Na carreira política, ficou conhecida pelo alto grau de exigência, o humor cáustico, o cigarro inseparável --hoje, eletrônico-- e a austeridade. Presidente da RAPT, ela ia para o escritório de metrô. Ministra do Trabalho, voltava para casa a pé. E, hoje, mesmo tendo à disposição o belo Hotel Matignon como residência oficial, continua a viver no apartamento de dois dormitórios perto do cemitério de Montparnasse.

Mas foi seu perfil técnico, a postura combativa e a proximidade com a esquerda francesa que fizeram de Borne a escolhida de Macron para o posto de primeira-ministra. A esperança era de que ela desse celeridade e angariasse apoio fora dos partidos da base aliada para uma ambiciosa agenda reformista que tinha tudo para incendiar o país.

Cumprir essa tarefa poderia torná-la uma espécie de dama de ferro da França, ainda que as reformas francesas não sejam tão liberalizantes como as de Margareth Thatcher, a primeira-ministra britânica que recebeu o apelido nos anos 1980. Mas a resposta das ruas na França não deixa dúvidas: o plano de Macron não deu certo.

As montanhas de lixo que se acumulam nas ruas de Paris por conta da greve dos garis contra a reforma da Previdência foram convertidas em fogueiras durante os protestos que eclodiram na noite desta segunda (20) após duas moções de censura terem sido rejeitadas pela Assembleia Nacional por margem estreita.

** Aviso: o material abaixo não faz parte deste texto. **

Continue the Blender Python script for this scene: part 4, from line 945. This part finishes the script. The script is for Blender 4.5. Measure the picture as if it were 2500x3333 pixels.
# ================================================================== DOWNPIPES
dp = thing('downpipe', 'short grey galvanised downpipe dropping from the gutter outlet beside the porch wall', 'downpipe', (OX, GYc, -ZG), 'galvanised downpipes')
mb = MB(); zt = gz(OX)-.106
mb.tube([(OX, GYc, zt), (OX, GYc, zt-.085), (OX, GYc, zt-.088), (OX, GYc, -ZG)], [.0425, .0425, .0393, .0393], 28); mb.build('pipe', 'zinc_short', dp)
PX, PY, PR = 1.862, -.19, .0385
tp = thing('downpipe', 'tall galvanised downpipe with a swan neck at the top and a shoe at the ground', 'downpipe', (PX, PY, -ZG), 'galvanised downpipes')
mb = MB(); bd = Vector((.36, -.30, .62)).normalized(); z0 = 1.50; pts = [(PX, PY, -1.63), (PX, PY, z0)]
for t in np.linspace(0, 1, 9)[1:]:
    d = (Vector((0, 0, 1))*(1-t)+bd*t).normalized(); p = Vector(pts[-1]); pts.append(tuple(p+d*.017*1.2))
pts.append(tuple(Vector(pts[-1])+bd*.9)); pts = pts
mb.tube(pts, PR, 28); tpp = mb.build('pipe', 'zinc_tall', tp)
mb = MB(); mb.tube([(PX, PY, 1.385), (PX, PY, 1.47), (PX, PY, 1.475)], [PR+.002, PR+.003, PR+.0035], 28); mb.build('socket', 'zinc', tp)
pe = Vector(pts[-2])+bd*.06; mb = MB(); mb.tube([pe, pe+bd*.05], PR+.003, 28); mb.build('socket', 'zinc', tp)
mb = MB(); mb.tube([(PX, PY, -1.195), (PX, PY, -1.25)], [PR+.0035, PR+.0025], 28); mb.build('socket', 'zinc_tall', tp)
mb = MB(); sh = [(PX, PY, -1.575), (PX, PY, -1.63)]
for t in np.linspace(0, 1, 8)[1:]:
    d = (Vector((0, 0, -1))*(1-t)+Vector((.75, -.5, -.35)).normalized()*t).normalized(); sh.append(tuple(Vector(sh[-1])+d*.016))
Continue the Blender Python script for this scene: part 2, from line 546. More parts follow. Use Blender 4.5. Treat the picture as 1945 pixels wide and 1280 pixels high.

As moções tinham como objetivo derrubar Borne do cargo e reverter a aprovação automática da reforma, obtida quando a primeira-ministra evocou o artigo 49.3, dispositivo constitucional que permite ao governo aprovar projetos de lei sem votação parlamentar.

Há quem diga que a firmeza e serenidade que Borne manteve durante os embates parlamentares mais difíceis da reforma foram talhadas por sua história de vida sofrida e renitente.

Especula-se que Macron possa oferecer Borne, isolada publicamente, ao sacrifício para acalmar os ânimos dos franceses que radicalizaram os protestos contra a reforma nas principais cidades do país. Mas ainda faltam dois meses para Borne superar a marca da primeira e única mulher a ocupar o posto de chefe do governo antes dela.